In terms of shareholder value creation for the software company, it’s hard to conceive of a more important contemporary innovation than the search engine. Just considering Google in isolation, I bet, would account for more than 100% of net shareholder value creation for the total US software industry over the past 7 years. Every commercially-viable search engine ever built has been constructed by a team of 2 – 4 engineers. I know that there are now open source search engines now, but why wasn’t this done by the open source community back when it was worth an immense amount of money to do so?
Just imagine Brin and Page to be “open source” developers who saw (as denominated by VC investments at a very large pre-money valuation even in the seed round) that by declaring their code to be proprietary they could make a ton of money. That is, the valuation market votes to declare that some code is, on balance, worth more money to its owners by capturing more economic rents by retaining rights to the source code, even if this means forgoing all of the engineering benefits available from open, public peer-review (at least for a while). This is highly analogous to a university research lab jealously guarding the progress of their experiments prior to publication and peer-review.
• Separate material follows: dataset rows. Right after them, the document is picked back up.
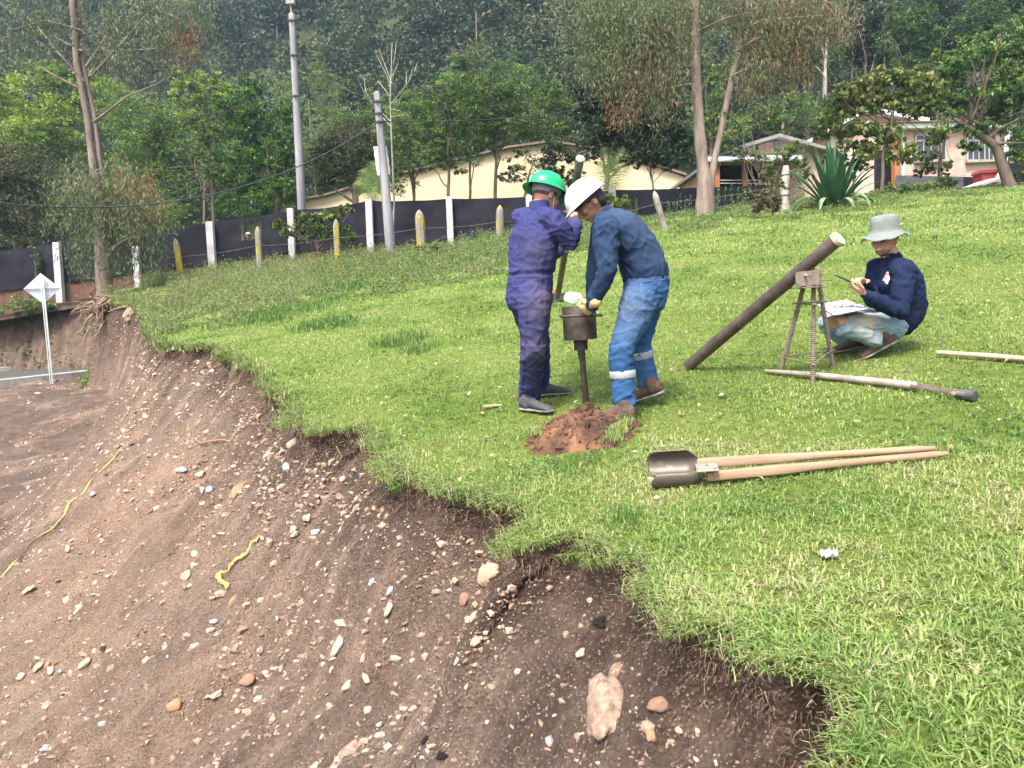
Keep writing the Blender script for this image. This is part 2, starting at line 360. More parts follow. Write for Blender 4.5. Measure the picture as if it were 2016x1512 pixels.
for v in range(nv):
    if v < 9: s = pv[v, 0]*(und if v > 2 else 1)*np.ones(nu); dz = pv[v, 1]*h1
    else: s = .05+sv[v]*np.ones(nu); dz = -h1
    s2 = np.maximum(s-.05, 0)
    w = np.clip(s2/np.interp(rE, [4, 10], [.85, 1.9]), 0, 1); w = w*w*(3-2*w)
    hx = (1-w)[:, None]*E0+w[:, None]*B0+N0*s[:, None]
    steep = np.interp(rE, [0, 3, 8, 20], [1.15, 1.0, .80, .85]); emb = sst(31, 34, UL)
    far = np.interp(rE, [0, 9, 14, 18, 21], [0, 0, .35, 1.6, 3.5])*(1-emb)
    steep = (steep+far)*(1-emb)+1.3*emb
    drop = np.where(s2 < .6, steep*s2, steep*.6+(s2-.6)*(.62+far+.1*emb*4))
    z = gE+dz-drop
    gs = 1-w; z = z*1.0+w*(G(B0[:, 0], B0[:, 1])-gE)*.8
    fl = floorz(hx[:, 0], hx[:, 1])
    k = .14; z = fl+spl(z-fl, k)
    if v >= 9:
        am = sst(0, .25, s2); near = np.clip(1.5-rE/7, .22, 1)
        sl = s2*.35
        gul = -np.abs(pn(UL*1.5+.25*pn(UL, s2*1.1), s2*.25, 3))*.15+(-np.abs(pn(UL*4.2+sl+.3*pn(UL*3, s2, 2), s2*.45, 5))*.085)-np.abs(pn(UL*10+sl+.4*pn(UL*5, s2*2, 2), s2*.3, 8))*.055*np.maximum(near, .6)-np.abs(pn(UL*19+sl*2+.3*pn(UL*5, s2*2, 3), s2*.5, 18))*.034*np.interp(rE, [2, 8], [.7, 1.3])
        gul = gul*np.clip(rE*.2, .55, 1.4)
        z = z+am*gul*sst(0, .8, s2+.15)+am*.10*fbm(hx[:, 0]*1.3, hx[:, 1]*1.3, 2, 3)
        z = z+am*near*(.026*fbm(hx[:, 0]*6, hx[:, 1]*6, z*6, 4)+.020*np.maximum(0, pn(hx[:, 0]*22, hx[:, 1]*22, z*22))+.008*pn(hx[:, 0]*55, hx[:, 1]*55, 3))
    else:
        if v > 1:
            nz = .028*fbm(hx[:, 0]*9, hx[:, 1]*9, z*9, 4)*(1 if v > 2 else .3); hx = hx+N0*nz[:, None]
    tk[:, v] = .5+.5*pn(UL*3.1+s2*.3+.4*pn(UL*2, s2*1.5, 6), s2*.16, 21)+.45*pn(UL*9+s2*.3+.3*pn(UL*3, s2, 2), s2*.28, 22)+.40*pn(UL*26+s2*.5, s2*.5, 23)
    P[:, v, 0], P[:, v, 1], P[:, v, 2] = hx[:, 0], hx[:, 1], z
    tt[:, v] = np.clip(.05+np.maximum(s2, 0)*np.interp(rE, [0, 3, 10], [1.3, 1.9, 2.6])+.3*pn(UL*1.2, s2*2, 4), 0, 1) if v > 8 else 0
idx = np.arange(nu*nv).reshape(nu, nv)
q = np.stack([idx[:-1, :-1], idx[1:, :-1], idx[1:, 1:], idx[:-1, 1:]], -1).reshape(-1, 4)
me = fastmesh('cut_bank', P.reshape(-1, 3), q, True, tt.ravel()); a = me.attributes.new('streak', 'FLOAT', 'POINT'); a.data.foreach_set('value', tk.ravel().astype(np.float32))
a = me.attributes.new('warm', 'FLOAT', 'POINT'); s2v = np.concatenate([[0]*9, sv[9:]]); a.data.foreach_set('value', np.clip(.8*np.exp(-((rE[:, None]-8.0)/3.6)**2)*sst(.2, .7, s2v)[None]*sst(3.6, 1.6, s2v)[None]*(1+.5*pn(UL[:, None]*1.5+0*s2v[None], .4*s2v[None]+0*UL[:, None], 31)), 0, 1).ravel().astype(np.float32))
meta(link('cut_bank', me, SOIL), kind='structure')
BANK = P
# kd tree over the bank so that things can be set on it by looking along a pixel ray
BW = P[:, 9:].reshape(-1, 3); BIX = np.stack(np.meshgrid(np.arange(nu), np.arange(9, nv), indexing='ij'), -1).reshape(-1, 2)
bpx, bpy_ = proj(BW[:, 0], BW[:, 1], BW[:, 2]); okb = BW[:, 1] > .5
bd_ = BW[:, 1]
KB = KDTree(int(okb.sum()))
for k in np.where(okb)[0]: KB.insert((bpx[k], bpy_[k], 0), int(k))
KB.balance()
def onbank(px, py):
    c = KB.find_n((px, py, 0), 6); k = min(c, key=lambda r: bd_[r[1]] if r[2] < 8 else 1e9)[1]
    u, v = BIX[k]; u0, u1 = max(u-2, 0), min(u+2, nu-1); v0, v1 = max(v-2, 9), min(v+2, nv-1)
    n = nrm(np.cross(P[u1, v]-P[u0, v], P[u, v1]-P[u, v0])); n = n if n[2] > 0 else -n
    return BW[k], n
# floor below the bank, road and kerbs, ground beyond the fence and the hill
gxs = np.concatenate([np.linspace(-90, -14, 60), np.linspace(-13.5, 3, 110)]); gys = np.linspace(-8, 27, 200)
XX, YY = np.meshgrid(gxs, gys); ZZ = floorz(XX, YY)-.07+.04*fbm(XX*.8, YY*.8, 1)+.012*fbm(XX*5, YY*5, 1)
idx = np.arange(XX.size).reshape(XX.shape); q = np.stack([idx[:-1, :-1], idx[:-1, 1:], idx[1:, 1:], idx[1:, :-1]], -1).reshape(-1, 4)
meta(link('ground', fastmesh('ground', np.stack([XX, YY, ZZ], -1).reshape(-1, 3), q, True, np.full(XX.size, .75)), SOIL), kind='structure')
def HZ(x, y):
    x = np.asarray(x, float); y = np.asarray(y, float)
    z0 = G(np.clip(x, -40, 18), np.full_like(y, 24.0))-.25
    z0 = np.minimum(z0, 2.3+0*y)-.03*np.clip(y-26, 0, 25)
    h = np.maximum(0, y-52-.12*np.abs(x)+4*pn(x*.03, y*.03, 5))
    z = z0+.74*h-.0006*np.clip(h, 0, 190)**2+sst(0, 30, h)*(5*pn(x*.02, y*.02, 2)+1.5*pn(x*.07, y*.07, 1))
    return z
hy = np.concatenate([np.linspace(23.2, 60, 60), np.linspace(62, 420, 110)]); hx_ = np.linspace(-1.15, 1.15, 130)
YY, XX = np.meshgrid(hy, hx_, indexing='ij'); XX = XX*(YY+12); ZZ = HZ(XX, YY)
left = (XX < -10) & (YY < 24.6); 
idx = np.arange(XX.size).reshape(XX.shape); q = np.stack([idx[:-1, :-1], idx[:-1, 1:], idx[1:, 1:], idx[1:, :-1]], -1).reshape(-1, 4)
meta(link('hill', fastmesh('hill', np.stack([XX, YY, ZZ], -1).reshape(-1, 3), q, True), M('undergrowth', (.030, .050, .014), (.07, .075, .03), 1.2, .95, spec=.1, bmp=.6, bd=.1)), kind='structure')
CONC = M('concrete', (.34, .33, .30), (.20, .19, .17), 5, .9, bmp=.4, bd=.004)
ASPH = M('asphalt', (.050, .050, .052), (.075, .073, .070), 20, .9, bmp=.4, bd=.004)
rp = [A3(-30, 13.0, -1.66), A3(-20, 15.9, -1.55), A3(-14.5, 18.2, -1.44), A3(-12.4, 20.6, -1.38), A3(-11.0, 22.6, -1.34), A3(-10.2, 24.5, -1.3)]
def ribbon(path, offs, zs):
    V = []; F = []; n = len(offs); Pp = np.array(path)
    Pq = np.array([Pp[0]+(Pp[1]-Pp[0])*0]+[Pp[i]+(Pp[i+1]-Pp[i])*t for i in range(len(Pp)-1) for t in (.25, .5, .75, 1)])
    T = np.gradient(Pq[:, :2], axis=0); T /= np.linalg.norm(T, axis=1)[:, None]
    for p, t in zip(Pq, T):
        nn = A3(-t[1], t[0])
        for o, z in zip(offs, zs): V.append([p[0]+nn[0]*o, p[1]+nn[1]*o, p[2]+z])
    for i in range(len(Pq)-1):
        for j in range(n-1): F.append((i*n+j, (i+1)*n+j, (i+1)*n+j+1, i*n+j+1))
    return V, F
for nm, o_, z_, mt in (('road', [.5, 4.4], [.0, .03], ASPH), ('kerb', [0, 0, .36, .40, .5], [-.3, .05, .06, .05, .004], CONC), ('kerb', [4.4, 4.42, 4.8, 4.82], [.0, .15, .16, -.2], CONC)):
    V, F = ribbon(rp, o_, z_); meta(link(nm, fastmesh(nm, V, [np.array(F)[:, ::-1]]), mt), kind='structure')
# ------------------------------------------------------------------ grass, weeds, roots
def blades(x, y, z, L, w, lean, az, t, curl=.5, updir=None):
    """5-vertex blades. lean: horizontal reach / length"""
    n = len(x); dx, dy = np.cos(az), np.sin(az); sx, sy = -dy*w/2, dx*w/2
    up = np.sqrt(np.maximum(1-lean**2, .02))
    m = .55
    V = np.empty((n, 5, 3))
    V[:, 0] = np.stack([x-sx, y-sy, z-.01], -1); V[:, 1] = np.stack([x+sx, y+sy, z-.01], -1)
    mx, my, mz = x+dx*lean*L*m*.7, y+dy*lean*L*m*.7, z+up*L*m*1.08
    V[:, 2] = np.stack([mx+sx*.85, my+sy*.85, mz], -1); V[:, 3] = np.stack([mx-sx*.85, my-sy*.85, mz], -1)
    V[:, 4] = np.stack([x+dx*lean*L, y+dy*lean*L, z+up*L*(1-curl*.35*lean)], -1)
    b = np.arange(n)[:, None]*5
    return V.reshape(-1, 3), b+np.array([[0, 1, 2, 3]]), b+np.array([[3, 2, 4]]), np.repeat(t, 5)
def joinv(L):
    Vs, Qs, Ts, As, n = [], [], [], [], 0
    for V, Q, T, a in L: Vs.append(V); Qs.append(Q+n); Ts.append(T+n); As.append(a); n += len(V)
    return np.vstack(Vs), [np.vstack(Qs), np.vstack(Ts)], np.concatenate(As)
GR = leafmat('grass_blade', [(0, (.09, .18, .04)), (.3, (.175, .29, .07)), (.6, (.265, .375, .11)), (.8, (.33, .41, .13)), (.9, (.38, .37, .19)), (1, (.43, .39, .24))], .4, 1.1, .42, (.31, .36, .12), .5, .3)
PATCH = [hitG(775, 797)[:2], hitG(845, 857)[:2], hitG(1165, 870)[:2]]
WORN = [(*hitG(px, py)[:2], r) for px, py, r in ((1300, 835, .22), (1150, 800, .3), (1060, 830, .2), (1430, 815, .2), (1480, 880, .2), (1640, 745, .3), (1780, 700, .3), (1700, 1115, .10), (1760, 1230, .12), (1500, 1180, .10), (1850, 1330, .14), (1330, 640, .5), (900, 700, .5), (1900, 560, .8))]
parts = []
HOLE = hitG(1150, 862)
for r0, r1, dens, w0, L0 in ((.7, 2.6, 13500, .0046, .054), (2.6, 4.2, 10500, .0042, .036), (4.2, 7.5, 4200, .0062, .032), (7.5, 13, 1500, .010, .038), (13, 25, 420, .019, .06)):
    a1_ = 76 if r0 < 4 else 58; area = math.radians(50+a1_)*.5*(r1*r1-r0*r0); n = int(area*dens)
    r = np.sqrt(rng.uniform(r0*r0, r1*r1, n)); a = np.radians(rng.uniform(-50, a1_, n)); x, y = r*np.sin(a), r*np.cos(a)
    # clumping
    x = x+.03*pn(x*9, y*9, 1)*min(r1/4, 2); y = y+.03*pn(x*9, y*9, 7)*min(r1/4, 2)
    k = on_turf(x, y); x, y = x[k], y[k]
    d = np.minimum(1, np.hypot((x-HOLE[0])/.40, (y-HOLE[1])/.34)); k = (d >= 1)
    for c in PATCH[:2]: k &= np.hypot((x-c[0])/.16, y-c[1]) > .10+.05*pn(x*20, y*20, 2)
    x, y = x[k], y[k]; n = len(x)
    cl = .5+.5*fbm(x*1.6, y*1.6, 2, 3); bare = fbm(x*4.5, y*4.5, 8, 3)
    k = rng.random(n) < np.clip(.97-.95*np.maximum(0, bare-.12), .10, 1); x, y, cl = x[k], y[k], cl[k]; n = len(x)
    L = L0*rng.uniform(.45, 1.35, n)*np.clip(.55+.8*cl, .5, 1.7)
    dry = np.clip(.5+.8*fbm(x*.9, y*.9, 12, 4), 0, 1)
    t = np.clip(.46+.18*rng.normal(size=n)+1.0*(dry-.5)-.25*(cl-.5), 0, .84); st = rng.random(n) < (.08 if r0 < 4 else .035)+.26*np.maximum(0, dry-.35); t[st] = rng.uniform(.86, 1, st.sum())
    wn_ = np.zeros(n)
    for (qx, qy, qr) in WORN: wn_ = np.maximum(wn_, np.exp(-(((x-qx)/qr)**2+((y-qy)/qr)**2)))
    wn_ = np.clip(wn_*(1+.5*pn(x*6, y*6, 4)), 0, 1); L = L*(1-.45*wn_); k = rng.random(n) < wn_*.5; t[k] = rng.uniform(.75, .97, k.sum())
    lean = np.clip(rng.beta(2.6, 1.6, n)*1.0+.12, .05, .98); lean[st] = rng.uniform(.6, .99, st.sum())
    az = rng.uniform(0, 2*np.pi, n)
    parts.append(blades(x, y, G(x, y), L, w0*rng.uniform(.6, 1.25, n), lean, az, t))
    t = np.minimum(t, .92 if r0 > 4 else 1)
    # broader, flatter runners lying between the blades
    k = rng.random(n) < (.16 if r0 < 2.7 else .05); m_ = int(k.sum()); x3, y3 = x[k], y[k]
    parts.append(blades(x3, y3, G(x3, y3)+.006, L[k]*1.5, w0*1.5*rng.uniform(.8, 1.4, m_), rng.uniform(.88, .99, m_), rng.uniform(0, 6.28, m_), np.clip(t[k]+.12, 0, 1), 1.3))
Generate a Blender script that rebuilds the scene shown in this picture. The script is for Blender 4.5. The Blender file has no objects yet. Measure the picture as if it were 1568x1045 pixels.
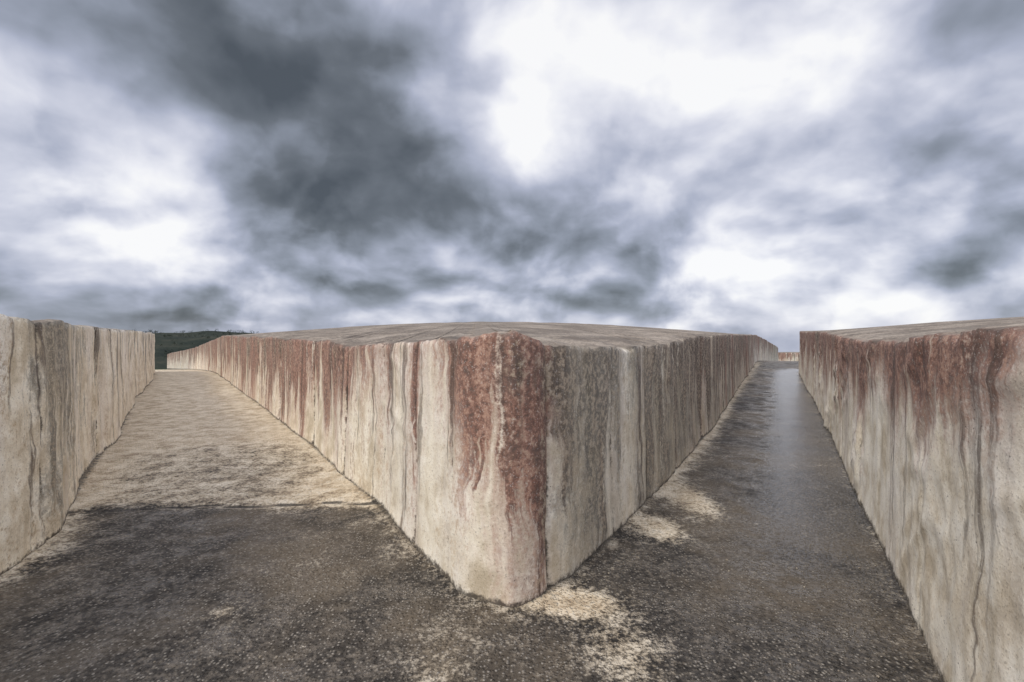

I think this is why open source is inherently “conservative” in the sense that the linked post indicates – that is, commercially, but not necessarily technically or aesthetically. If an innovation has large commercial value, it will be privatized (at least for a while), but innovations that many smart engineers find “cool” will often be released as open source because it is not profitable to do otherwise. (Although, like academic research labs, I think you will find individual open source engineers will typically develop some new feature “privately” prior to publicly releasing it in order to garner more prestige in their technical community.)